Jazz in New Orleans

History of Jazz in New Orleans


While New Orleans is perhaps most famous as the birthplace of jazz, music from New Orleans has been influenced by many cultures and has a wide and varied audience.  Some might say that the development of what we now call the music of New Orleans began before the Civil War, when slaves would gather in Congo Square on Sundays to play music and dance.  The importance of Congo Square in the development of New Orleans music is recognized by the New Orleans Jazz Festival, which has given the name to one of its largest stages.  Buddy Bolden, a cornetist, is considered by many to be the first prominent jazz musician.  His band is credited with creating the first syncopated bass rhythm to deviate from the traditional marching band rhythm.  Later musicians such as jazz pianist Jelly Roll Morton and the famous Louis Armstrong acknowledged the importance of Bolden’s influence.  New Orleans jazz music didn’t gain national popularity until the 1910s, when  the term “jazz” became popular as a way to differentiate between New Orleans music, with its African and Cuban influences, and the ragtime that was popular in other parts of the United States.  While some refer to this kind of music as Dixieland jazz, most New Orleans musicians prefer the term “traditional jazz.”  

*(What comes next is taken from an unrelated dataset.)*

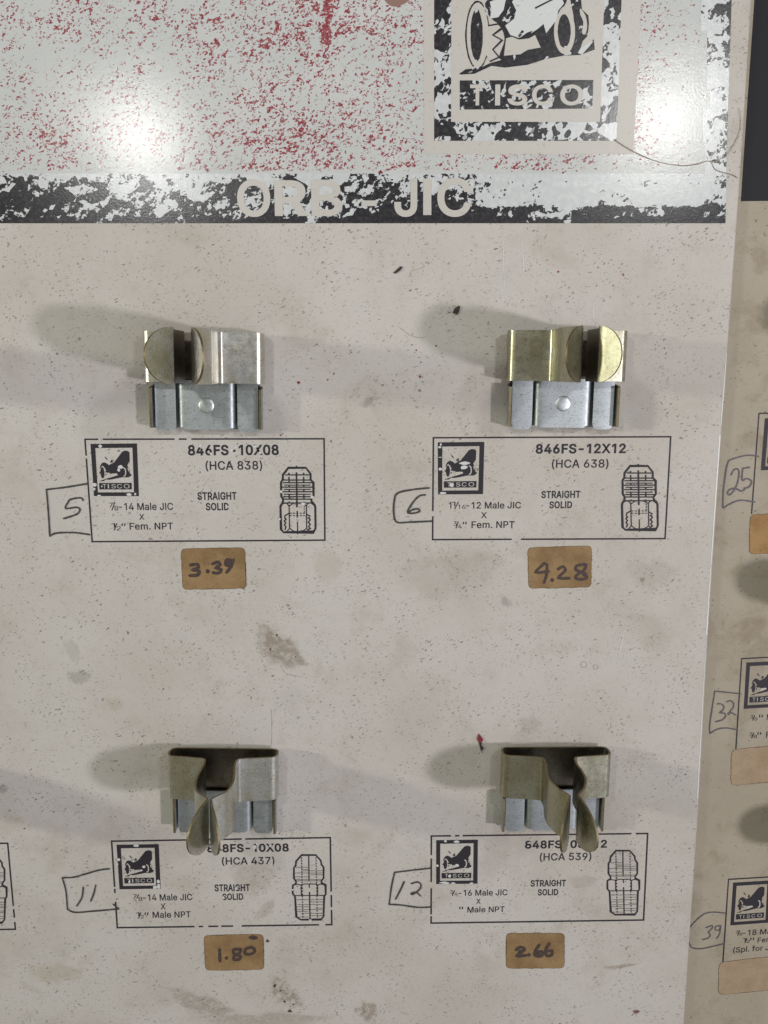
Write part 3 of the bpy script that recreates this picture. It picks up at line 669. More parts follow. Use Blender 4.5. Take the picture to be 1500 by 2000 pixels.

The Evolution of Jazz in New Orleans


Jazz in New Orleans continued to evolve over the decades.  In the 1920s, referred to by some as “the Jazz Age,”  trumpet player Louis Armstrong was a master of traditional jazz and an innovator of the new “hot” jazz, and Kid Ory’s Original Creole Jazz Band performed on the West Coast and became the first black jazz band of New Orleans origin to make records.  In the 1930s, jazz music was dominated by big swing bands, with notable performers including Count Basie, Duke Ellington, and Benny Goodman.  In the 1940s, Duke Ellington’s “American Music” transcended and synthesized the boundaries between New Orleans jazz and swing, and traditional jazz music from New Orleans was seen as outdated.  The late 1940s saw what some call a “Dixieland revival,” where older-style music was re-released and re-recorded.  


Jazz in New Orleans Today


Today, jazz music from New Orleans is very diverse, reflecting many different styles of jazz music.  New Orleans high schools and universities are known for their strong music programs, drawing a constant flow of young and innovating musicians to the city.  The active festival circuit in and around New Orleans also contributes to the diversity of music from New Orleans.  Many high school students play in brass bands, marching in Mardi Gras parades and playing at football games.  The New Orleans Center for the Creative Arts has a world renowned music program, where aspiring musicians are trained by some of the best and most-decorated artists in their fields.  The University of New Orleans and Loyola University are both known for their excellent music programs.  Students of music from New Orleans have many ways to practice and develop their skills, which has created a very diverse and vibrant community of musicians.